Editorial, Opinion

EDIT: Replay-Allpocalypse!

NYU students are torturing each other via email, according to a recent blog post in New York Magazine. That is, “torturing” each other by blowing up each others’ email inboxes. That is, blowing up inboxes with thousands of emails.

When sophomore Max Wiseltier realized he could “reply all” to administrative housekeeping emails — it was an accident, as he was trying to forward a paperless tax form to his mother, according to NYU Local, the university blog — his fellow NYU students realized with glee that they could mass e-mail their 39,979 classmates just for the fun of it.

As of yet, it’s been harmless fun. NYU Local reports that students have sent their classmates pictures of everything silly from cats to Nicholas Cage.

“So, how is everyone today?” wrote one student, according to Yahoo! news. One student asked for a pencil, and another asked if his studious peers would prefer to fight 100 duck-sized horses or one horse-sized duck.

It was merely fun and games.
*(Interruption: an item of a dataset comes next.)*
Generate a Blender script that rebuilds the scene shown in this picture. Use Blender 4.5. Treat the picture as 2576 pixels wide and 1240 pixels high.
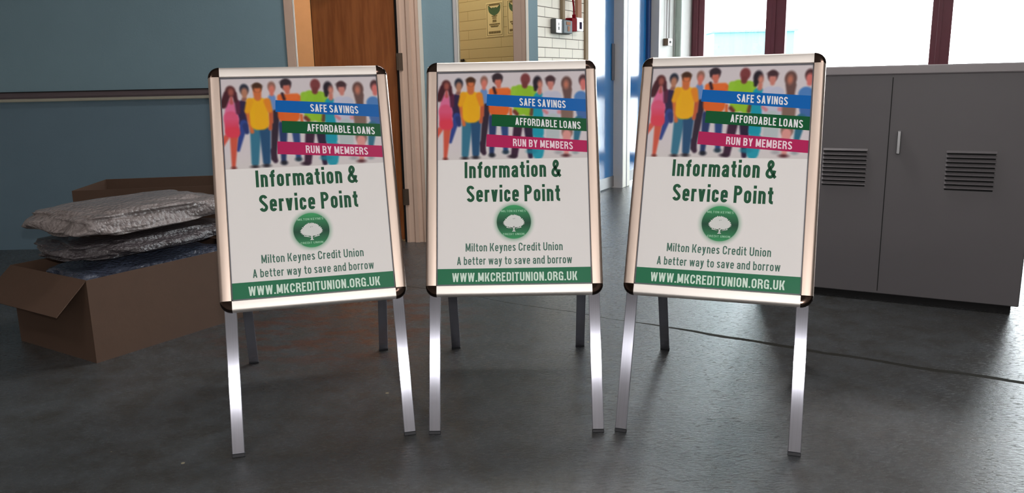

Indeed, mass emails can make for a rekindled sense of community. At a school of 40,000, a grandeur with which we at Boston University are familiar, it is hard to generate campuswide collaboration and togetherness.

At the same time, however, the community-fostering fun cannot last. One student, according to NYU Local, called the reply-all ability “a great and terrible power.” And such it is: A. because as fun as they can be, reply-all’s are frustrating and server-clogging; B. because with the ability to mass email an entire community comes with great and risky responsibility. The possibilities for destruction loom dangerously.

For example, students could forgo the cat emails and bully each other publicly, or make embarrassing facts about their least favorite peers widely known. This, of course, jeopardizes the privacy of students as well as their right to a healthy school environment. The effects of cyberbullying can be extreme and devastating.

A private institution should take measures to prevent such shortcomings in its IT systems. There should be no accidental use of the wrong listserv software. Thousands of students took advantage of the reply-all button, according to Yahoo!, and nowhere do students have time for thousands of extra emails in their already-flooded inboxes.

Alas, although it has been fun, NYUers must say goodbye to their kitten gifs and Nic Cage photos. As one student wrote, according to NYU Local, “All of you. Be quiet.